It's Time to Talk about Time

"Its Time to Talk about Time"

This sounds crazy, but...   the clock in my parent's kitchen was always 15 minutes fast.  It didn't get that way because it was possessed or anything.  It was meticulously kept 15 minutes fast by the entire Wistrom family.  I think that one of the first math equations I mastered was:  "Calculate what the real time is if the Wistrom Clock says ______."  I'm an absolute champ at taking any time on a clock and subtracting fifteen minutes.  What a skill! 

I have no idea how the tradition started, but knowing my mother, it was probably her idea.  My father was the "Swede" who like to have everything in order, but my mother was an absolute stickler about being on time.  I don't know as there was a worse sin that could be committed than that of being late.  It was certainly a Mortal Sin in my Irish Catholic mother's eyes.

Dinner was on the table at 6:00pm at my parent's house.  6:00.  Period.  My mom also had a rule about food:  "Hot foods - HOT".  Meaning - she wouldn't dream of service any food that was supposed to be hot at anything below 500 degrees farenheight when it hit the table.    You would burn the roof of your mouth if you ate anything at my mom's kitchen table before it had cooled a while.  

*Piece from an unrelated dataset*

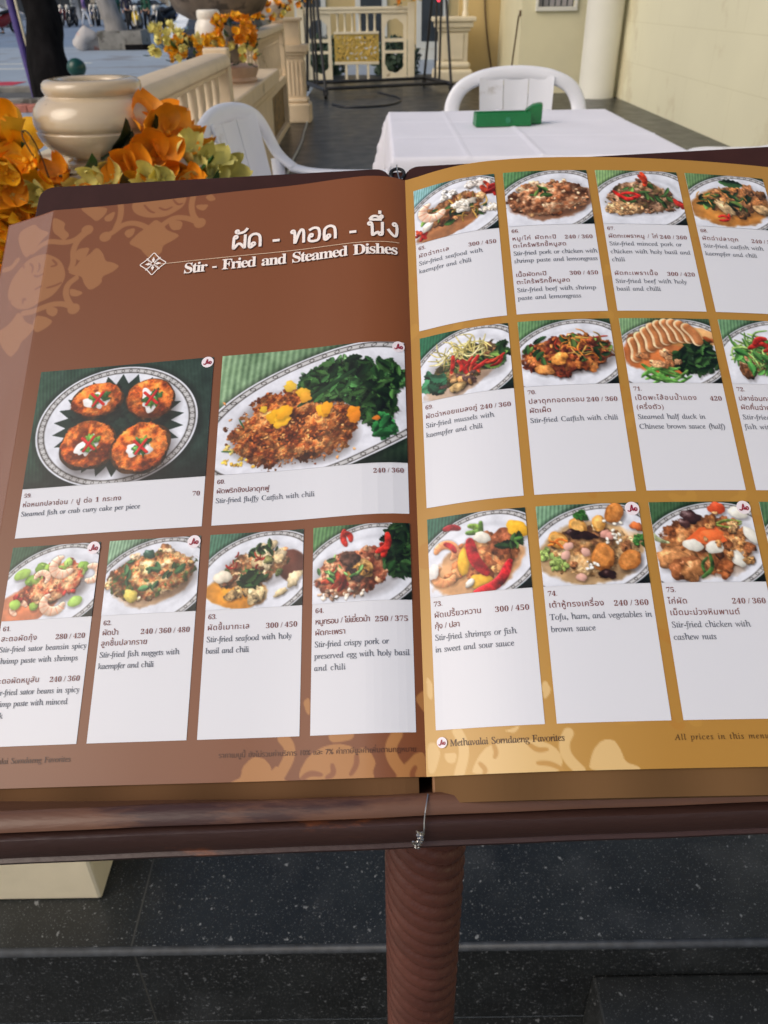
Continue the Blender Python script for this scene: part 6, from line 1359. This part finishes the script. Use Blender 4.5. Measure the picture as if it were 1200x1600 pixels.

There's an old saying that was true at my house:  "Early is on time.  On time is LATE.  And Late???  Just stay home."  This left such an imprint on me that even today, I'm very upset if I show up late for anything.  

My wife is the same way.  She has always left the house and headed out to work between 15 to 30 minutes than is necessary for her start time.  She just loved being early.  She would take her time getting everything squared away, and if possible, sit and have a coffee and read the paper before she "clocked in" for the day.  She couldn't understand why anyone would be late to work, let alone consistently late for work.

Why am I mentioning this today?  In the past week, I was impressed and astonished - TWICE.  Now that I do all of my meetings via ZOOM, I've gotten used to people straggling in a few minutes late.  OK, truth be told, I've been getting used to it for about 64 years now.  But.  This week there was hope!  This week, not one, but TWO people showed up ahead of time for a Zoom call.  I hosted both of these calls, and I'm quite used to starting the meeting three minutes early.  It gives me time to adjust my virtual background and make sure I look somewhat presentable.  

The two people that showed up on time were very different in demographics.  A woman in her sixties who I've known for years, but hadn't spoken to in years was in the "waiting room" as I opened up the meeting.  I smiled knowing that we had shared our common values.  I shouldn't have been surprised at all.  The younger gentleman that was early did surprise me.  Here was a guy, probably in his thirties, showing up early.  I shared how impressed I was that he was early.  Since we hadn't met before, he only smiled in acknowledgement. 

Being early is a sign of respect.  It's a bit sad that the simple act of a couple people being a few minutes early caught my attention this week.  And yet - in these days of virtual meetings and months since I've actually enjoyed the in person company of friends, it was a bright light for me.  

Seek and ye shall find!  I didn't know that I had been seeking respect and humanity, but....  it found me anyway.

What about you?  Have you been looking for and finding the good in people lately?  Are you seeing it or noticing it?  If not - go looking for it and let me know what you find.